University of Wisconsin–Madison

Paper Pushing…. And Happy About It!

These last few months have felt like they have flown by! After being accepted into UW-Madison’s Aix-en-Provence Spring Semester Study Abroad Program (and uploading a cute, albeit very cheesy Facebook post about my acceptance) I have been thrown into the world of bureaucracy. Program forms, visa forms, housing forms, scholarship forms -you name it and I bet I’ve filled out the form for it!

The Study Abroad Office warned us that getting a French Visa is a lengthy process and I have to say I agree. If you ever want to visit France I suggest applying for a visa early, early, early! I finally got a visa appointment at the French Consulate for December 3 and I am praying to every French idol I know that I will get my visa in time to leave on January 6th. I have no clue if the late, great Brigitte Bardot has any supernatural powers over the visa process, but I’ve taken to listening to at least one of her songs a day to get into her good graces just in case.

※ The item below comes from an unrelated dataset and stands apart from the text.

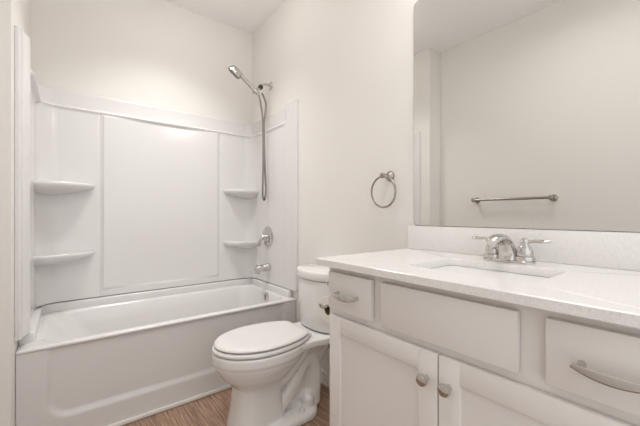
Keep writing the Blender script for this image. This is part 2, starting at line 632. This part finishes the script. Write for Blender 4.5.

That being said, filling out all of these forms has made my trip to Aix start to feel absolutely real! Thanks to the flight itinerary form I had to fill out I found a plane ticket way earlier than I was planning on. A complete blessing in disguise! I ended up meeting up with a girl studying abroad in the same program as me so we could buy plane tickets together. She had already talked with another girl in our program about buying tickets as well so I ended up being part of a French travel trio!

Traveling with other people takes a huge intimidation factor out of going to France. I can barely navigate my way around campus and I’ve lived here for three years. My mom always told me that if I were one of the rats that had to find their way out of a maze, I would die. Finding my way through three different airports on the way to France and then finding my way to the French university I will be attending is my equivalent of being asked to roll a two- ton boulder up a hill. Hopefully, my newfound travel mates will be a bit more navigationally inclined.

After finding my plane ticket I started to become more curious about Aix itself. I’ve started reading articles online from a local paper from Aix-en-Provence and learning about the food. The traditional Aix snack I am most excited to try is a calisson. A calisson is a little cookie that is almond shaped and usually topped with white or pastel colored frosting. According to local folklore, the cookies were invented to cheer up a 22-year-old princess after she was wed to a 45-year-old king. Who knows if their marriage lasted, but at least the calisson is still around!

These simple looking sweets are deceivingly complex. The cookie itself is a wafer that is topped with a ground paste made from almonds, candied melon, and orange peel. The cookies are usually run through a special press to get their signature petal shape and are then topped with royal icing. My first French bucket-list item is to find a pâtisserie (French for bakery) that will let me film the calisson making process. Hopefully I’ll be able to post it back here!

While for now I am stuck getting glimpses of Aix-en-Provence from either the internet or from stories of Aix study abroad alumni (be sure to check out the study abroad office’s email list of past study abroad students. It is a gold mine of information!) , it will be only a little over a month that I will be walking the streets of Aix myself! Filling out a form may not sound like something that could make a persons toes twitch or put butterflies in your stomach, but with each form I fill out I remember that I am one step closer to Aix, and that is enough to put a goofy smile on my face for the rest of the day.